> Exercise requirements
For the data below, transcribe the part that opens with the line containing "What Blender Python" and closes with the line containing "S.camera = cam", exactly and with no pictures.
::::::::
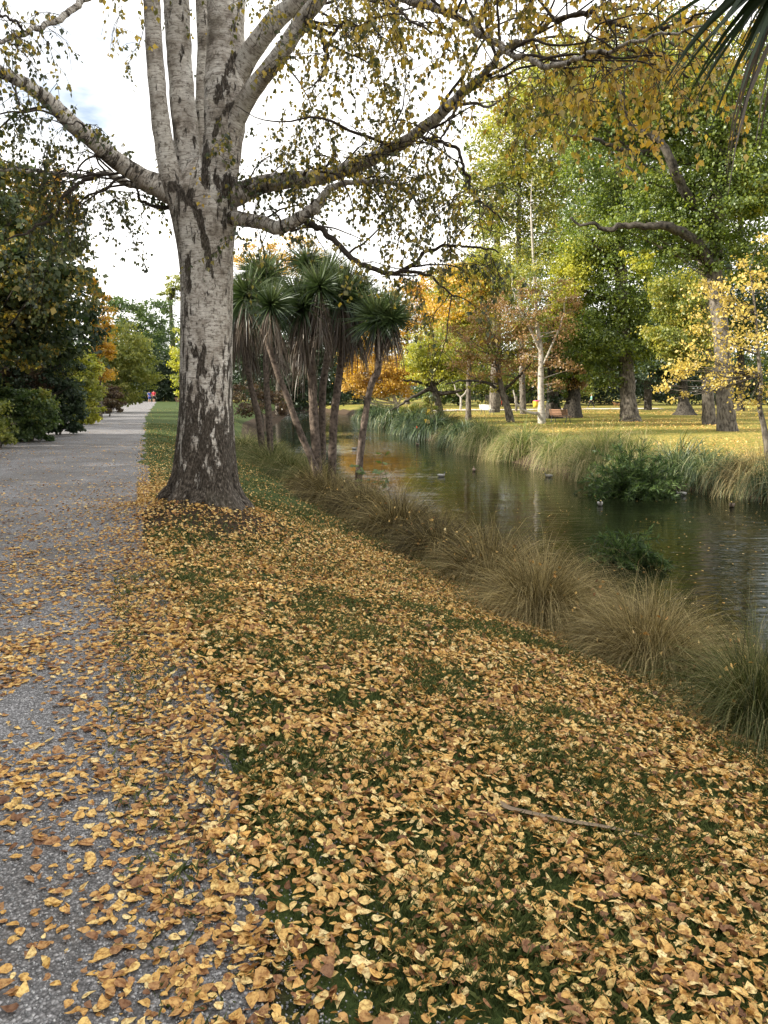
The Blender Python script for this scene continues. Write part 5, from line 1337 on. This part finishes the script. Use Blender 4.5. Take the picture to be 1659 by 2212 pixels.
# dog behind the walker
p = GND(1332, 881)
root = thing('dog', p, 'tan and black dog trotting behind the person in teal', 'dog'); root.rotation_euler.z = math.pi / 2
V = [(0, -.28, .50), (0, 0, .47), (0, .26, .50), (0, .40, .62), (0, .50, .70), (0, .62, .67), (0, -.42, .60), (0, -.52, .72)]
R = [(.09, .10), (.10, .12), (.11, .145), (.07, .09), (.075, .075), (.035, .035), .022, .014]
E = [(0, 1), (1, 2), (2, 3), (3, 4), (4, 5), (0, 6), (6, 7)]
for sx_ in (-1, 1):
    f = sx_ * .1
    b = len(V); V += [(sx_ * .08, .26, .40), (sx_ * .08, .26 + f * .6, .20), (sx_ * .08, .28 + f * 1.4, .04), (sx_ * .08, .34 + f * 1.4, .02)]; R += [.055, .032, .024, .024]; E += [(2, b), (b, b + 1), (b + 1, b + 2), (b + 2, b + 3)]
    b = len(V); V += [(sx_ * .08, -.24, .40), (sx_ * .08, -.18 - f, .30), (sx_ * .08, -.33 - f, .17), (sx_ * .08, -.30 - f, .04), (sx_ * .08, -.24 - f, .02)]; R += [.075, .05, .028, .024, .024]; E += [(0, b), (b, b + 1), (b + 1, b + 2), (b + 2, b + 3), (b + 3, b + 4)]
skin_mesh('body', V, E, R, M['dog_tan'], root)
skin_mesh('saddle_coat', [(0, -.2, .54), (0, .0, .52), (0, .2, .55)], [(0, 1), (1, 2)], [(.08, .08), (.09, .09), (.09, .09)], M['dog_black'], root)
for sx_ in (-1, 1):
    local('ear', [tube(np.array([(sx_ * .05, .47, .74), (sx_ * .07, .46, .80), (sx_ * .08, .46, .84)]), np.array([.03, .022, .004]), 6)], M['dog_black'], root, True)

# ducks
def duck(label, u, v, rz, dark=False, far_=False):
    t = (EYE - WATER) / 1.0
    cx = (u - 829.5) / F; cy = (1106 - v) / F
    dy = math.cos(PITCH) + cy * math.sin(PITCH); dz = -math.sin(PITCH) + cy * math.cos(PITCH)
    tt = (WATER - EYE) / dz
    root = thing('duck', (cx * tt, dy * tt, WATER), label, 'duck', 'ducks on the river'); root.rotation_euler.z = rz; root.scale = (.72, .72, .72)
    V = [(0, -.20, .07), (0, -.1, .06), (0, .05, .055), (0, .15, .08), (0, .19, .15), (0, .20, .215), (0, .22, .235)]
    R = [(.035, .02), (.085, .075), (.10, .085), (.065, .06), (.028, .028), (.038, .038), (.032, .03)]
    skin_mesh('body', V, [(i, i + 1) for i in range(6)], R, M['duck_brown' if dark else 'duck_grey'], root, rootv=2)
    skin_mesh('head_feathers', [(0, .185, .15), (0, .20, .21), (0, .225, .235)], [(0, 1), (1, 2)], [(.034, .034), (.042, .042), (.036, .034)], M['duck_brown' if dark else 'duck_green'], root)
    local('bill', [tube(np.array([(0, .25, .23), (0, .29, .22), (0, .315, .215)]), np.array([.018, .016, .008]), 8)], M['bill'], root, True)
    for s_2 in (-1, 1):
        skin_mesh('wing', [(s_2 * .075, .08, .095), (s_2 * .08, -.08, .10), (s_2 * .03, -.20, .11)], [(0, 1), (1, 2)], [(.025, .05), (.025, .05), (.01, .02)], M['duck_brown' if dark else 'white_feather'], root)
duck('grey duck swimming right, nearest the near bank tussocks', 953, 1030, math.radians(-70))
duck('small dark duck in mid river seen end on', 1024, 1018, 0, True)
duck('pale duck swimming toward the far bank grasses', 1186, 1031, math.radians(80))
duck('dark headed duck beside the willow shrub', 1296, 1092, math.radians(170))
duck('white flanked duck under the overhanging flax on the far bank', 1472, 1070, math.radians(70))
duck('brown duck in the shade at the right edge of the river', 1581, 1095, math.radians(150), True)
duck('black and white duck between the cabbage tree trunks', 765, 971, math.radians(-90))
duck('dark duck on the golden reflection right of the cabbage trees', 902, 962, math.radians(30), True)
print('objects', len(bpy.data.objects))
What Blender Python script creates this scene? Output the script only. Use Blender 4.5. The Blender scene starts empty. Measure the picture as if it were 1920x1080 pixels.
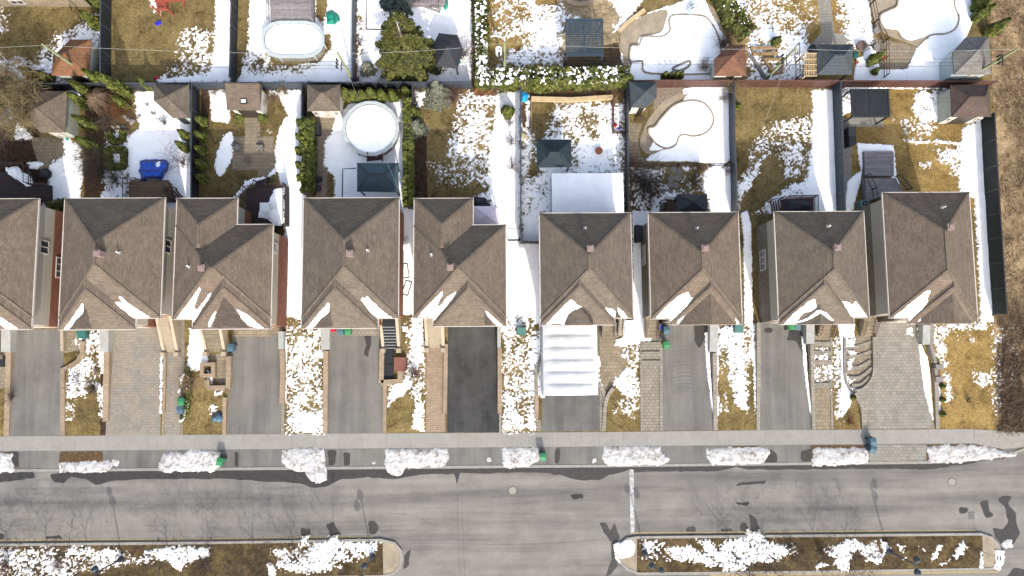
import bpy, math, random
import numpy as np
from mathutils import Vector, Matrix
random.seed(7)
R = math.radians
S = bpy.context.scene
COL = S.collection

# ------------------------------------------------------------------ camera, light, exposure
FPX, CX, CY, HCAM = 1331.0, 960.0, 540.0, 70.0          # focal length in pixels of a 1920 wide frame, camera height
NAD = (946.0, 665.0)                                    # where straight-down falls in the frame
ROLL = 0.0078
_d = Vector(((NAD[0]-CX)/FPX, -(NAD[1]-CY)/FPX, -1.0)).normalized()
WZ = -_d
WX = Vector((1.0, ROLL, 0.0)); WX = (WX - WX.dot(WZ)*WZ).normalized()
WY = WZ.cross(WX)
cam_d = bpy.data.cameras.new('camera'); cam = bpy.data.objects.new('camera', cam_d); COL.objects.link(cam)
cam_d.sensor_width = 36.0; cam_d.lens = FPX/1920*36; cam_d.clip_start = 0.5; cam_d.clip_end = 2000
cam.matrix_world = Matrix.Translation((0, 0, HCAM)) @ Matrix((WX, WY, WZ)).to_4x4()
S.camera = cam

SUN_EL, SUN_AZ = R(35.0), R(12.5)                       # sun stands behind the camera's lower edge, shadows fall up and a little left
to_sun = Vector((math.sin(SUN_AZ)*math.cos(SUN_EL), -math.cos(SUN_AZ)*math.cos(SUN_EL), math.sin(SUN_EL)))
sd = bpy.data.lights.new('sun', 'SUN'); sun = bpy.data.objects.new('sun', sd); COL.objects.link(sun)
sd.energy = 2.0; sd.angle = R(0.6); sd.color = (1.0, 0.93, 0.83)
sun.rotation_euler = to_sun.to_track_quat('Z', 'Y').to_euler(); sun.location = (20, -40, 60)
W = bpy.data.worlds.new('World'); S.world = W; W.use_nodes = True
nt = W.node_tree
sky = nt.nodes.new('ShaderNodeTexSky'); sky.sky_type = 'NISHITA'; sky.sun_disc = False
sky.air_density = 1.0; sky.dust_density = 3.0; sky.ozone_density = 0.4; sky.sun_elevation = SUN_EL; sky.sun_rotation = math.pi - SUN_AZ
hsv = nt.nodes.new('ShaderNodeHueSaturation'); hsv.inputs['Saturation'].default_value = .68   # thin bright overcast veil
nt.links.new(sky.outputs[0], hsv.inputs['Color']); nt.links.new(hsv.outputs[0], nt.nodes['Background'].inputs[0]); nt.nodes['Background'].inputs[1].default_value = 0.15
S.view_settings.view_transform = 'Standard'; S.view_settings.look = 'None'
S.view_settings.exposure = 1.41; S.view_settings.gamma = 1.0

# ------------------------------------------------------------------ pixel <-> world
def P(px, py, z=0.0):
    c = Vector(((px-CX)/FPX, -(py-CY)/FPX, -1.0))
    d = Vector((WX.dot(c), WY.dot(c), WZ.dot(c)))
    t = (z-HCAM)/d.z
    return Vector((d.x*t, d.y*t, z))
def to_px(x, y, z=0.0):                                   # arrays allowed
    z = z-HCAM
    cx = x*WX.x + y*WY.x + z*WZ.x; cy = x*WX.y + y*WY.y + z*WZ.y; cz = x*WX.z + y*WY.z + z*WZ.z
    return CX + FPX*cx/(-cz), CY - FPX*cy/(-cz)
def PL(pts, z=0.0): return [P(a, b, z) for a, b in pts]
def PXM(z=0.0): return FPX/(HCAM-z)

# ------------------------------------------------------------------ numpy noise and polygons
_rng = np.random.RandomState(11)
_TAB = _rng.rand(256, 256)
def vnoise(x, y, seed=0):
    x = x + seed*17.31; y = y + seed*9.77
    xi = np.floor(x).astype(int); yi = np.floor(y).astype(int)
    fx = x-xi; fy = y-yi
    fx = fx*fx*(3-2*fx); fy = fy*fy*(3-2*fy)
    a = _TAB[xi & 255, yi & 255]; b = _TAB[(xi+1) & 255, yi & 255]
    c = _TAB[xi & 255, (yi+1) & 255]; d = _TAB[(xi+1) & 255, (yi+1) & 255]
    return (a*(1-fx)+b*fx)*(1-fy) + (c*(1-fx)+d*fx)*fy
def fbm(x, y, scale, seed=0, octv=3, gain=.55):
    """zero-mean noise, wavelength `scale` metres"""
    v = 0; amp = 1; tot = 0; f = 1.0/scale
    for o in range(octv):
        v = v + amp*(vnoise(x*f, y*f, seed+o*3+1)-.5); tot += amp; amp *= gain; f *= 2.03
    return v/tot*2
def sdist(U, V, poly):
    """signed distance in px, positive inside"""
    p = np.array(poly, float); q = np.roll(p, -1, 0)
    d2 = np.full(U.shape, 1e12); ins = np.zeros(U.shape, bool)
    for (ax, ay), (bx, by) in zip(p, q):
        ex, ey = bx-ax, by-ay; L = ex*ex+ey*ey+1e-9
        t = np.clip(((U-ax)*ex+(V-ay)*ey)/L, 0, 1)
        d2 = np.minimum(d2, (U-ax-t*ex)**2+(V-ay-t*ey)**2)
        c = ((ay > V) != (by > V)) & (U < (bx-ax)*(V-ay)/(by-ay+1e-12)+ax)
        ins ^= c
    d = np.sqrt(d2)
    return np.where(ins, d, -d)
def smooth(pts, n=6, closed=True):
    out = []; N = len(pts)
    rng = range(N) if closed else range(N-1)
    g = (lambda i: pts[i % N]) if closed else (lambda i: pts[max(0, min(N-1, i))])
    for i in rng:
        p0, p1, p2, p3 = g(i-1), g(i), g(i+1), g(i+2)
        for k in range(n):
            t = k/n
            out.append(tuple(.5*((2*b)+(-a+c)*t+(2*a-5*b+4*c-d)*t*t+(-a+3*b-3*c+d)*t**3) for a, b, c, d in zip(p0, p1, p2, p3)))
    if not closed: out.append(tuple(pts[-1]))
    return out

# ------------------------------------------------------------------ objects
def link(name, me, m, parent=None, origin=None):
    o = bpy.data.objects.new(name, me); COL.objects.link(o)
    if m is not None: me.materials.append(m)
    if parent is not None: o.parent = parent
    if origin is not None and parent is None: o.location = origin
    return o
def wloc(o):
    v = Vector((0, 0, 0))
    while o is not None: v = v + o.location; o = o.parent
    return v
def tag(o, label=None, cat=None, group=None, kind=None):
    if label: o['label'] = label
    if cat: o['category'] = cat
    if group: o['group'] = group
    if kind: o['kind'] = kind
    return o
def thing(name, label, cat, loc, group=None):
    o = bpy.data.objects.new(name, None); COL.objects.link(o); o.location = loc; o.empty_display_size = .3
    return tag(o, label, cat, group)
def kids(o): return [c for c in bpy.data.objects if c.parent == o]
def copy_tree(o, parent=None):
    c = o.copy(); COL.objects.link(c); c.parent = parent
    for ch in o.children: copy_tree(ch, c)
    return c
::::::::
> Written response
What Blender Python script creates this scene? Output the script only. Use Blender 4.5. The Blender scene starts empty. Measure the picture as if it were 1920x1080 pixels.
import bpy, math, random
import numpy as np
from mathutils import Vector, Matrix
random.seed(7)
R = math.radians
S = bpy.context.scene
COL = S.collection

# ------------------------------------------------------------------ camera, light, exposure
FPX, CX, CY, HCAM = 1331.0, 960.0, 540.0, 70.0          # focal length in pixels of a 1920 wide frame, camera height
NAD = (946.0, 665.0)                                    # where straight-down falls in the frame
ROLL = 0.0078
_d = Vector(((NAD[0]-CX)/FPX, -(NAD[1]-CY)/FPX, -1.0)).normalized()
WZ = -_d
WX = Vector((1.0, ROLL, 0.0)); WX = (WX - WX.dot(WZ)*WZ).normalized()
WY = WZ.cross(WX)
cam_d = bpy.data.cameras.new('camera'); cam = bpy.data.objects.new('camera', cam_d); COL.objects.link(cam)
cam_d.sensor_width = 36.0; cam_d.lens = FPX/1920*36; cam_d.clip_start = 0.5; cam_d.clip_end = 2000
cam.matrix_world = Matrix.Translation((0, 0, HCAM)) @ Matrix((WX, WY, WZ)).to_4x4()
S.camera = cam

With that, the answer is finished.